After my "Autograph Alley" post last week, I got a phone message from Cornell College football coach Vince Brautigam. Vince is a very good guy who is really turning around the Rams' program.

Called him back and he shared with me some of the high points of his extensive collection. Things like a Frank Robinson autograph, a Walter Payton signature card labeled "5 of 5," and an O.J. Simpson auto card that's "2 of 5."

He's got a Dick Butkus autograph. Unsigned cards include a 1933 Lefty Grove and 1964 Warren Spahn.

"It's mostly football and baseball cards," he said.

Vince and I are going to hook up sometime this summer, so he can show me some of his prizes and vice versa. He's a little busy right now with recruiting.

Next week, I'll speak with Stacy Shaffer of Cedar Rapids, who is a huge autograph collector. He calls himself "The Autograph Dude," has a Facebook page devoted to his hobby and does regular Podcasts and webcasts, in which he opens his daily mail to show off his autograph treasures.

He's hard core. Love it.

Keep those stories coming my way and send photos as well.

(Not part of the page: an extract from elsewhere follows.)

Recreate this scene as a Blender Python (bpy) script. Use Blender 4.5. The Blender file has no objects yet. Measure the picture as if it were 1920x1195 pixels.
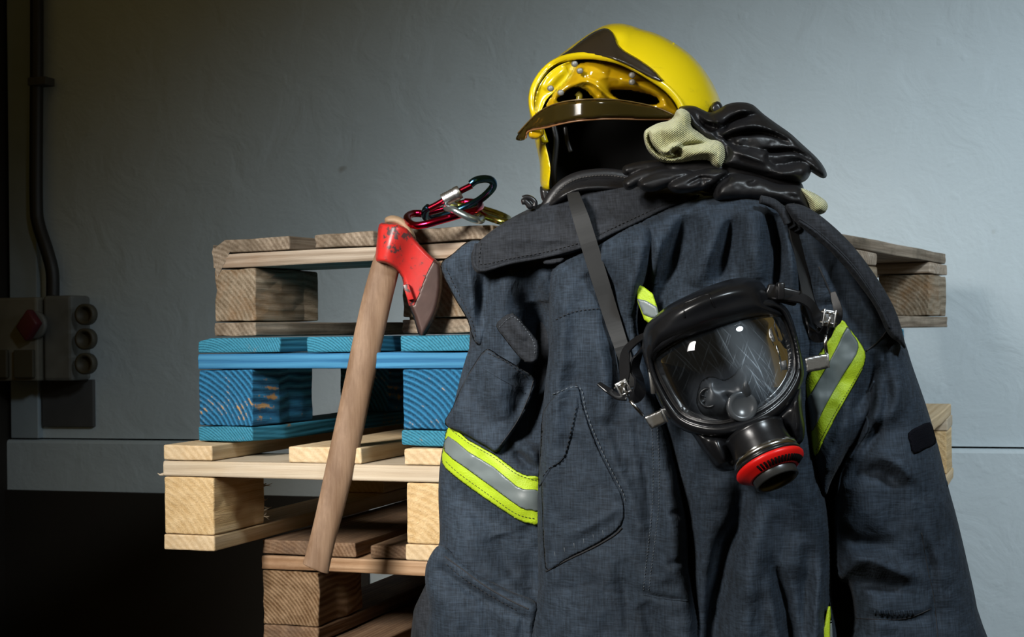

I'm going to share with you a couple of my favorite baseball autographs this week. You may have heard of these two guys: outfielder Mike Trout of the Los Angeles Angels and Joe Mauer of the Minnesota Twins.

The Mauer card is a 2002 Bowman Heritage certified autograph. Bought it way back in the day for somewhere around $20. Checked Ebay today, and some guy is asking almost $900 for a PSA 10 graded version. Cheapest price for it was $125. No, I'm not going to sell it. I don't sell anything.

By the way, you can send any autographed card or item to Professional Sports Authenticator ( and they'll assign it a grade (mint, gem mint, etc.) and let you know if they think it's authentic or if someone forged it.

The Trout is a 2010 Topps Pro Debut that was signed when he was a member of the Cedar Rapids Kernels in 2010. It's still unbelievable to me that he played here just two seasons ago. You could absolutely tell that he was going to be great when he played here. You didn't have to know anything about baseball. Just watch him walk on the field, and you knew he was the best player in the ballpark.